--- Start Data section ---

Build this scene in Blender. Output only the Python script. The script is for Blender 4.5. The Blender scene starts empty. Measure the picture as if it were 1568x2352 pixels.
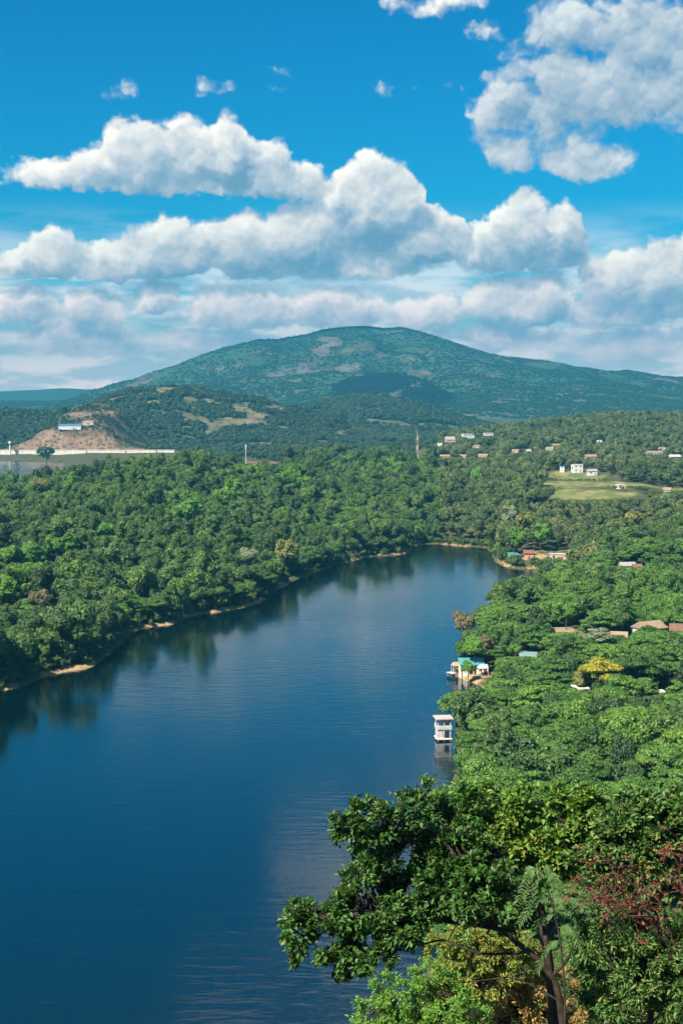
import bpy, math, random
import numpy as np
from mathutils import Vector

# ------------------------------------------------------------------ camera, sky, sun, exposure
sc = bpy.context.scene
COL = sc.collection
H = 90.0                       # camera height above the lake, metres
F = 2352 * 50.0 / 36.0         # focal length in photo units (photo taken as 1568 x 2352)
PITCH = math.atan((1176 - 920) / -F)
CP, SP = math.cos(PITCH), math.sin(PITCH)

cam_d = bpy.data.cameras.new('camera')
cam_d.sensor_fit = 'VERTICAL'; cam_d.sensor_height = 36; cam_d.sensor_width = 24; cam_d.lens = 50
cam_d.clip_start = 0.5; cam_d.clip_end = 90000
cam = bpy.data.objects.new('camera', cam_d); COL.objects.link(cam)
cam.location = (0, 0, H); cam.rotation_euler = (math.pi / 2 + PITCH, 0, 0)
sc.camera = cam

SUN_EL, SUN_ROT = math.radians(46), math.radians(222)
sun_vec = Vector((math.sin(SUN_ROT) * math.cos(SUN_EL), math.cos(SUN_ROT) * math.cos(SUN_EL), math.sin(SUN_EL)))
sun_d = bpy.data.lights.new('sun', 'SUN'); sun_d.energy = 5.0; sun_d.angle = math.radians(0.5); sun_d.color = (1.0, 0.90, 0.74)
sun = bpy.data.objects.new('sun', sun_d); COL.objects.link(sun)
sun.rotation_euler = (-sun_vec).to_track_quat('-Z', 'Y').to_euler(); sun.location = (0, -50, 400)

sc.view_settings.view_transform = 'Standard'; sc.view_settings.look = 'None'
sc.view_settings.exposure = 1.3; sc.view_settings.gamma = 1.0; sc.view_settings.use_curve_mapping = False
HAZE_DENSITY = 1.3e-4
HAZE_COLOR = (0.040, 0.30, 0.50)
SKY_STRENGTH = 0.10
SKY_GRADE = (.486, 1.5, .425); SKY_TINT = (.06, 1.0, 1.15); CLOUD_GAIN = .455

sc.render.engine = 'CYCLES'
cy = sc.cycles
cy.max_bounces = 6; cy.diffuse_bounces = 2; cy.glossy_bounces = 2; cy.transmission_bounces = 3
cy.volume_bounces = 0; cy.transparent_max_bounces = 6; cy.use_denoising = True
cy.use_adaptive_sampling = True; cy.adaptive_threshold = 0.03
cy.sample_clamp_indirect = 4.0; cy.caustics_reflective = False; cy.caustics_refractive = False


def ray(px, py):
    u, v = (px - 784) / F, (1176 - py) / F
    return u, CP - SP * v, SP + CP * v          # (x, y, z), forward = +Y


def azel(px, py):
    x, y, z = ray(px, py)
    return math.atan2(x, y), math.atan2(z, math.hypot(x, y))


def W(px, py, Y):
    x, y, z = ray(px, py); t = Y / y
    return np.array([x * t, Y, H + z * t])


def on_water(px, py):
    x, y, z = ray(px, py); t = -H / z
    return np.array([x * t, y * t])


def project(P):
    P = np.asarray(P, float); d = P - np.array([0, 0, H])
    fw = d[..., 1] * CP + d[..., 2] * SP
    up = -d[..., 1] * SP + d[..., 2] * CP
    fw = np.where(fw < 1e-3, 1e-3, fw)
    return 784 + F * d[..., 0] / fw, 1176 - F * up / fw, fw


# ---------------------------------------------------------------- world: Nishita sky with procedural cumulus
class NT:
    def __init__(s, tree): s.t = tree
    def n(s, typ, **kw):
        nd = s.t.nodes.new(typ)
        for k, v in kw.items(): setattr(nd, k, v)
        return nd
    def put(s, sock, v):
        if isinstance(v, bpy.types.NodeSocket): s.t.links.new(v, sock)
        elif v is not None:
            if hasattr(sock, 'default_value') and hasattr(sock.default_value, '__len__'):
                if not hasattr(v, '__len__'): v = (v,) * len(sock.default_value)
                if len(sock.default_value) == 4 and len(v) == 3: v = tuple(v) + (1,)
            sock.default_value = v
    def m(s, op, a, b=None, c=None, clamp=False):
        nd = s.n('ShaderNodeMath', operation=op, use_clamp=clamp)
        for i, v in enumerate((a, b, c)):
            if v is not None: s.put(nd.inputs[i], v)
        return nd.outputs[0]
    def v(s, op, a, b=None, c=None, out=0):
        nd = s.n('ShaderNodeVectorMath', operation=op)
        for i, x in enumerate((a, b, c)):
            if x is not None: s.put(nd.inputs[i], x)
        return nd.outputs[out]
    def mix(s, f, a, b, blend='MIX'):
        nd = s.n('ShaderNodeMix', data_type='RGBA', blend_type=blend)
        s.put(nd.inputs[0], f); s.put(nd.inputs[6], a); s.put(nd.inputs[7], b)
        return nd.outputs[2]
    def fmix(s, f, a, b):
        nd = s.n('ShaderNodeMix', data_type='FLOAT')
        s.put(nd.inputs[0], f); s.put(nd.inputs[2], a); s.put(nd.inputs[3], b)
        return nd.outputs[0]
    def rng(s, x, a, b, c=0.0, d=1.0, smooth=True):
        nd = s.n('ShaderNodeMapRange', interpolation_type='SMOOTHSTEP' if smooth else 'LINEAR')
        for i, v in enumerate((x, a, b, c, d)): s.put(nd.inputs[i], v)
        return nd.outputs[0]
    def noise(s, vec, scale, detail=4, rough=0.55, dist=0.0, out=0, dim='3D', lac=2.0):
        nd = s.n('ShaderNodeTexNoise', noise_dimensions=dim)
        s.put(nd.inputs['Vector'], vec)
        for k, v in (('Scale', scale), ('Detail', detail), ('Roughness', rough), ('Distortion', dist), ('Lacunarity', lac)): s.put(nd.inputs[k], v)
        return nd.outputs[out]
    def comb(s, x, y, z):
        nd = s.n('ShaderNodeCombineXYZ')
        for i, v in enumerate((x, y, z)): s.put(nd.inputs[i], v)
        return nd.outputs[0]
    def sep(s, v):
        nd = s.n('ShaderNodeSeparateXYZ'); s.put(nd.inputs[0], v); return nd.outputs
    def ramp(s, f, stops):
        nd = s.n('ShaderNodeValToRGB'); s.put(nd.inputs[0], f); e = nd.color_ramp.elements
        while len(e) < len(stops): e.new(0.5)
        for k, (p, c) in enumerate(stops):
            e[k].position = p; e[k].color = tuple(c) + (1,) if len(c) == 3 else c
        return nd.outputs[0]


# cloud puffs: centre x, base y, half width, height above base, depth below base, weight   (photo units, turned into azimuth / elevation)
PUFFS = [
    # upper cumulus over the west
    (110, 410, 120, 46, 30, .55), (240, 405, 130, 75, 40, .8), (325, 390, 95, 118, 55, 1.0), (425, 385, 95, 105, 55, 1.0), (525, 380, 60, 116, 55, 1.05),
    (600, 400, 80, 85, 50, .95), (690, 425, 85, 52, 40, .75), (420, 430, 260, 40, 25, .6),
    # central cumulus
    (850, 500, 125, 135, 90, 1.30), (915, 480, 65, 96, 80, 1.18), (790, 470, 60, 90, 90, 1.06), (700, 560, 120, 110, 60, 1.18), (560, 580, 120, 98, 50, 1.12), (960, 560, 120, 90, 50, 1.12),
    (1020, 540, 60, 65, 50, 0.94), (390, 600, 150, 105, 40, 1.06), (250, 615, 110, 75, 30, 0.89), (125, 600, 100, 78, 40, 0.94), (40, 610, 70, 50, 30, 0.71),
    (1205, 560, 85, 122, 55, 1.18), (1290, 570, 60, 108, 45, 1.06), (1130, 580, 110, 70, 40, 0.94), (1230, 600, 130, 60, 25, 0.83), (700, 610, 420, 40, 30, 0.71),
    # east
    (1530, 650, 120, 108, 50, 1.06), (1440, 660, 110, 88, 45, 0.94), (1370, 640, 70, 50, 40, 0.71), (1540, 700, 160, 70, 40, 0.83),
    # second tier
    (360, 690, 60, 62, 35, 0.92), (210, 715, 90, 60, 35, 0.79), (50, 705, 90, 55, 40, 0.79), (560, 725, 170, 85, 40, 0.82), (760, 720, 150, 70, 40, 0.79), (970, 725, 110, 60, 35, 0.79),
    (1180, 715, 130, 88, 35, 0.99), (1260, 705, 70, 88, 40, 0.92), (1430, 725, 130, 55, 35, 0.66), (180, 785, 150, 65, 40, 0.66), (1480, 790, 220, 60, 45, 0.55), (1150, 780, 200, 50, 40, 0.50), (430, 790, 200, 40, 30, 0.45),
    # high eastern cloud
    (1290, 230, 140, 125, 80, 0.64), (1170, 255, 100, 92, 70, 0.58), (1445, 240, 95, 125, 65, 0.64), (1340, 375, 115, 62, 40, 0.56), (1180, 350, 95, 110, 50, 0.40), (1280, 300, 170, 90, 70, 0.44),
    (1330, 75, 210, 80, 70, 0.50), (1480, 80, 190, 120, 130, 0.58), (1570, 190, 120, 140, 120, 0.56), (1150, 75, 95, 34, 25, 0.34), (960, 12, 155, 34, 26, 0.36),
    # clouds just above the frame
    (780, -215, 120, 75, 60, 1.05), (700, -235, 90, 50, 45, .8), (1080, -140, 170, 70, 60, .7), (1300, -190, 220, 80, 70, .8), (860, -300, 200, 60, 50, .7),
    # wisps
    (250, 228, 65, 30, 18, 0.18), (295, 205, 30, 32, 22, 0.21), (560, 205, 95, 38, 22, 0.21), (650, 170, 35, 20, 16, 0.15), (735, 142, 25, 14, 12, 0.15), (455, 220, 25, 14, 12, 0.15),
    (880, 210, 32, 32, 18, 0.18), (945, 210, 30, 22, 18, 0.15), (1030, 215, 28, 40, 25, 0.15),
]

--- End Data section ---

What is needed. Extract all lines from the data in which "scene" is found.

Completed exercise.
Build this scene in Blender. Output only the Python script. The script is for Blender 4.5. The Blender scene starts empty. Measure the picture as if it were 1568x2352 pixels.
sc = bpy.context.scene